Pensions
Last Updated: 6 Apr 25 2 min read
October is not only halfway through the fiscal year, but also the time clients may receive pension savings statements (PSS).
A standard PSS provides the total amount of the pension inputs made to the scheme for the most recently completed tax year, the total amount of pension inputs made to the scheme for each of the pension input periods ending in the previous three tax years (for 2015/16 this will be shown separately for the pre and post-alignment periods), and the amount of the standard annual allowance for the previous three years.
If the member has flexibly accessed their pension benefits, they may receive a money purchase pension savings statement - if total money purchase inputs exceed the money purchase annual allowance (MPAA).
In some circumstances it is mandatory for a scheme to provide a member with a PSS, otherwise a member can request a PSS.
There are two prompts which require a scheme to automatically provide a PSS for a completed tax year:
The pension input amounts to the scheme, in the tax year, exceeded the standard AA, or
The scheme administrator believes the individual has flexibly accessed benefits and money purchase input amounts to the scheme, in the tax year, exceeded the MPAA
Deadline for providing a PSS which is required automatically
The member must be given a PSS for the relevant tax year by 6 October following the end of that tax year.
Some schemes require the scheme administrator to receive information from another person, e.g. an employer, to allow the pension input amount to be calculated.

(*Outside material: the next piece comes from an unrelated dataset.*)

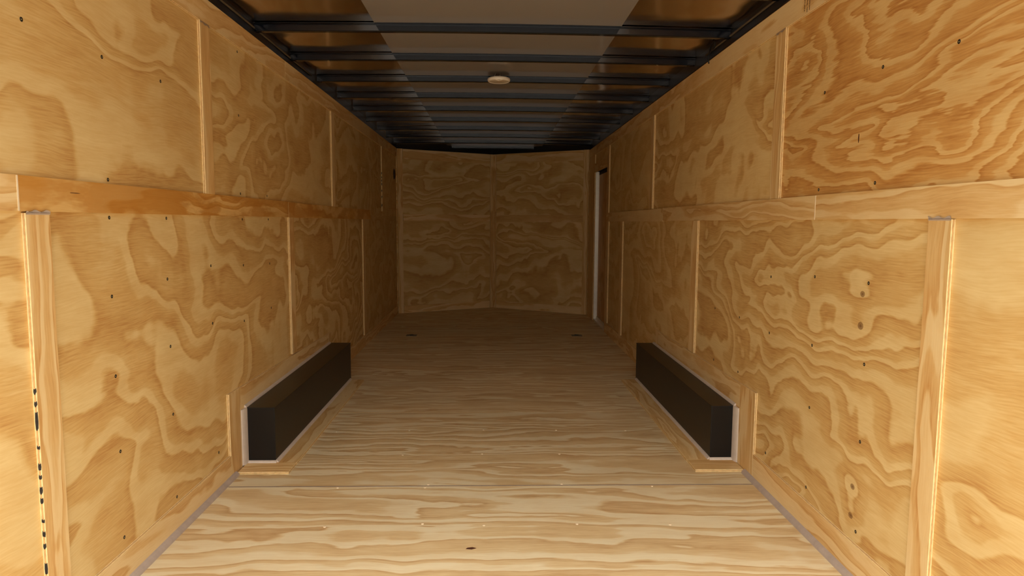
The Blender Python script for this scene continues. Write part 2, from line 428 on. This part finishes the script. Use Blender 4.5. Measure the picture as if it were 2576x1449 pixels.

There are regulations covering the specific information to be provided to the scheme administrator. In the event the scheme administrator has not received this information on time, the deadline for giving the PSS to the member is extended to three months from the day the scheme administrator receives the required information.
The scheme administrator has until the later of:
three months following receiving the member request, and
6 October following the end of the tax year
(but subject to the same caveat above where the scheme administrator relies on information from another person to calculate the pension input amount).
Scheme administrator reporting requirements
Importantly, where a scheme automatically sends a PSS to a member, part of the HMRC requirements means they also have to let HMRC know a PSS was sent. This means that HMRC could anticipate the member reporting a tax charge through self-assessment.
Members should not assume receiving a PSS is telling them they have a tax charge to pay. This is not always the case. It can simply mean the scheme have sent it to comply with their own HMRC reporting requirements.
An automatic Pension Savings Statement (PSS) from the scheme warns the member their pension input amounts may have exceeded their annual allowance. An individual scheme cannot know if a member has any available carry forward so they are unable to work out if a tax charge applies. This is the member’s responsibility.
Where a PSS is received automatically, this is a prompt for them to check their annual allowance position and report any excess amount and tax charge if required.
Ultimately, it’s the client. How it’s paid can be based on several factors. Does the client meet the mandatory scheme pays conditions? Is voluntary scheme pays available? If the scheme does not pay the charge the client will have to pay from their own resources. Whatever the option, this must be declared in a tax return to HMRC.